** Start SUPPLIED DATA **
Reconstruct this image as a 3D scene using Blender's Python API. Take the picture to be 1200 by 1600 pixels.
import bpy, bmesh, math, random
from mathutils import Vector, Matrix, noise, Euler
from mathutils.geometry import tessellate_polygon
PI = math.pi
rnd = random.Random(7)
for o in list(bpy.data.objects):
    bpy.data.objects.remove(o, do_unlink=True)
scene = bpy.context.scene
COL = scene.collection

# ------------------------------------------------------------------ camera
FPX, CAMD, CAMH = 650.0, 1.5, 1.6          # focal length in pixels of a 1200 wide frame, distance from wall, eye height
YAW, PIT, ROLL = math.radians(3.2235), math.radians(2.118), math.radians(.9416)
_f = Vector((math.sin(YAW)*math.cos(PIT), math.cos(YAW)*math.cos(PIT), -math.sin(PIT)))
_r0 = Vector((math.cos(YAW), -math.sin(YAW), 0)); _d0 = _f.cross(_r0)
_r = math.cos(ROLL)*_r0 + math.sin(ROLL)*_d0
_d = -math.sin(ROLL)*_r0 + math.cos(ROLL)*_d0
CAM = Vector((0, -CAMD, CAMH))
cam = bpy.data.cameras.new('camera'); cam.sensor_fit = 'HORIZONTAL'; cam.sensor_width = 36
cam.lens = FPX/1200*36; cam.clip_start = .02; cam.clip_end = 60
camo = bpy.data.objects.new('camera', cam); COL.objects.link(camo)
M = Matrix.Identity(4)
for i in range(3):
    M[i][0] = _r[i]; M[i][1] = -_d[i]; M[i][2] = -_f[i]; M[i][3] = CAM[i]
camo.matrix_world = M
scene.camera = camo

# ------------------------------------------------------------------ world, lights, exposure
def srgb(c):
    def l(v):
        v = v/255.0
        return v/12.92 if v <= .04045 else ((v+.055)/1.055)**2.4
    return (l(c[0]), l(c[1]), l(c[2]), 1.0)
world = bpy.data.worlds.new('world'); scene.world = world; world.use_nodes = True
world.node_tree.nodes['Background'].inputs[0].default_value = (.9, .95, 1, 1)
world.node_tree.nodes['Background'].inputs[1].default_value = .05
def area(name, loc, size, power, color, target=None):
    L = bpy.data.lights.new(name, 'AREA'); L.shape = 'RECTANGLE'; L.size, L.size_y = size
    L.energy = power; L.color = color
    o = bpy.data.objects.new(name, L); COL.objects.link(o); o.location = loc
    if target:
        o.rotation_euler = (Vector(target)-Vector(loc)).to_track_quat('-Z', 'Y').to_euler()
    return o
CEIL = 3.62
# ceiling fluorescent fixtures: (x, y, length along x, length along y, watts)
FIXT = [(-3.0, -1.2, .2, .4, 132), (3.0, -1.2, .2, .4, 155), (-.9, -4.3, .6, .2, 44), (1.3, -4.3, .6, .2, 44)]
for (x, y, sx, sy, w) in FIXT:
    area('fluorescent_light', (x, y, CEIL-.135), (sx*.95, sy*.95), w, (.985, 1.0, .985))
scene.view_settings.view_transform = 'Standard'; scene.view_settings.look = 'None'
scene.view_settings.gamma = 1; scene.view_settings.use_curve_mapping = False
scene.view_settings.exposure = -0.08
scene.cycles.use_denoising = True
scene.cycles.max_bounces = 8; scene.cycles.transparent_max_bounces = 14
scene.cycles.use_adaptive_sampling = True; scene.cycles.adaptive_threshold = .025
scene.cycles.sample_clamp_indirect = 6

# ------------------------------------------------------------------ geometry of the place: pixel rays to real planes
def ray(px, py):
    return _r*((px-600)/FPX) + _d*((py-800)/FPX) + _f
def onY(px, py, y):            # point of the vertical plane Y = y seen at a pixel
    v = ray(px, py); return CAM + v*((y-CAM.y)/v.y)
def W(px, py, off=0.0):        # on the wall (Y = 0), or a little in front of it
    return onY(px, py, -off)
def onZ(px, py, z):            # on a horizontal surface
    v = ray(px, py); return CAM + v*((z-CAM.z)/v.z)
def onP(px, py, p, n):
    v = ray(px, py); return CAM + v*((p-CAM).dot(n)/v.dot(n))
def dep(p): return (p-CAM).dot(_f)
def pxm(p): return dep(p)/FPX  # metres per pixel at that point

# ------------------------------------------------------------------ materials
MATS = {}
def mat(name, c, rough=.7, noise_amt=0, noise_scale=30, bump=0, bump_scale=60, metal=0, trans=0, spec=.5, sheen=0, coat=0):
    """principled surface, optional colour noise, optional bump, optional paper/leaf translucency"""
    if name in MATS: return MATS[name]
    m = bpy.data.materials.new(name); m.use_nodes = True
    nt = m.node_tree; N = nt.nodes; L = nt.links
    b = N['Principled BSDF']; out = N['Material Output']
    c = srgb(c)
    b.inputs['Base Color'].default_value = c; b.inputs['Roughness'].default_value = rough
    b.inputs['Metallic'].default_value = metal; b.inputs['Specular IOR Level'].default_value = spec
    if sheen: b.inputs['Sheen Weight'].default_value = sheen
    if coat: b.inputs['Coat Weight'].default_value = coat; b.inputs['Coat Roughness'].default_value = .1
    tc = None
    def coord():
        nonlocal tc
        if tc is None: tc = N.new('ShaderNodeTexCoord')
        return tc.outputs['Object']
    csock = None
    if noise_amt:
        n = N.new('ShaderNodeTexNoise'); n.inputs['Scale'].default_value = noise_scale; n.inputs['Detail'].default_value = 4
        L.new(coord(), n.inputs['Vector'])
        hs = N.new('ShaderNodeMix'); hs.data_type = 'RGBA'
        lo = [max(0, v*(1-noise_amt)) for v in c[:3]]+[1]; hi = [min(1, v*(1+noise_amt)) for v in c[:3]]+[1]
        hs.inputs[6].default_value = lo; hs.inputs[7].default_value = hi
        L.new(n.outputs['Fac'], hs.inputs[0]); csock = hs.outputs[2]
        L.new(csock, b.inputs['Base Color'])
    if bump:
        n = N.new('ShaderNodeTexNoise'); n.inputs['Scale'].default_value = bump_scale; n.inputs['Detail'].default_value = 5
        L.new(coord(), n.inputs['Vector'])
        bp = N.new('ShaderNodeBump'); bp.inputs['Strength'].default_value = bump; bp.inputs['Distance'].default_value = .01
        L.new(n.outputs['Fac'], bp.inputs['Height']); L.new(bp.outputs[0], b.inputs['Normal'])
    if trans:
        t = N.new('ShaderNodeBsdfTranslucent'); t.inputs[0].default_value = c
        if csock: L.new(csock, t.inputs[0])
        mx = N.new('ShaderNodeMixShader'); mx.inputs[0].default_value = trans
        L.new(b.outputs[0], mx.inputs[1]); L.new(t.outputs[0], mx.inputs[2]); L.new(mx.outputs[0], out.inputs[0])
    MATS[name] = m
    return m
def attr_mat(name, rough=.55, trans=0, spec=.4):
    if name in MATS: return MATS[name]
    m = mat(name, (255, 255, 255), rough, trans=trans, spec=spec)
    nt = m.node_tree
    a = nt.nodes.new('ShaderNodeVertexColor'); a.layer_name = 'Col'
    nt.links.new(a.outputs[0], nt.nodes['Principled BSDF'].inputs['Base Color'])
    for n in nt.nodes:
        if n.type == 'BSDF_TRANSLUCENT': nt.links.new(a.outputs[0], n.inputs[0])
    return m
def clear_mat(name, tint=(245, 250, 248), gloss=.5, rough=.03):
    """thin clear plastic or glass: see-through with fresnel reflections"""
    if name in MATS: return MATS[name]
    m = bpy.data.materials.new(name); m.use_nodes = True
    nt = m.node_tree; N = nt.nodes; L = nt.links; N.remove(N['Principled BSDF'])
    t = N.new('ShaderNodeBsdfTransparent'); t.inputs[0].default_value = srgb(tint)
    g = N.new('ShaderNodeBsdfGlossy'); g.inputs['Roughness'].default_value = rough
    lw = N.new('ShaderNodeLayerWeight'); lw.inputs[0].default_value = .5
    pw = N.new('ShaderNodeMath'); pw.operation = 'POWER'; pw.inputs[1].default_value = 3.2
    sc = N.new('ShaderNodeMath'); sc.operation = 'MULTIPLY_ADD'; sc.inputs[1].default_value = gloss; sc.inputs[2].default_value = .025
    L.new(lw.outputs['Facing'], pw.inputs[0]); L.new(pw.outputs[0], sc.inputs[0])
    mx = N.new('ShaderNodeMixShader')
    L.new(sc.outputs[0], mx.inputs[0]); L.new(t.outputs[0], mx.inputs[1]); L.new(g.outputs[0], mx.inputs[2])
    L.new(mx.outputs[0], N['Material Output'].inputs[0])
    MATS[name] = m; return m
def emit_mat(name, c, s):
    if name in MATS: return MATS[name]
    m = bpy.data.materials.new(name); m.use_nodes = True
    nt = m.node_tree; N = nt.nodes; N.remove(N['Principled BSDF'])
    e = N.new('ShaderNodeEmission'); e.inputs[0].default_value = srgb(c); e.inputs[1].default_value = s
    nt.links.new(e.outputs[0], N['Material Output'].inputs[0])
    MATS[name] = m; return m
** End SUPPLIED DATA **
STATED PROBLEM: Quote verbatim the opening lines of the listing above, ending with the line where "COL = scene.collection" appears; include both endpoints and nothing more.

SOLUTION:
Reconstruct this image as a 3D scene using Blender's Python API. Take the picture to be 1200 by 1600 pixels.
import bpy, bmesh, math, random
from mathutils import Vector, Matrix, noise, Euler
from mathutils.geometry import tessellate_polygon
PI = math.pi
rnd = random.Random(7)
for o in list(bpy.data.objects):
    bpy.data.objects.remove(o, do_unlink=True)
scene = bpy.context.scene
COL = scene.collection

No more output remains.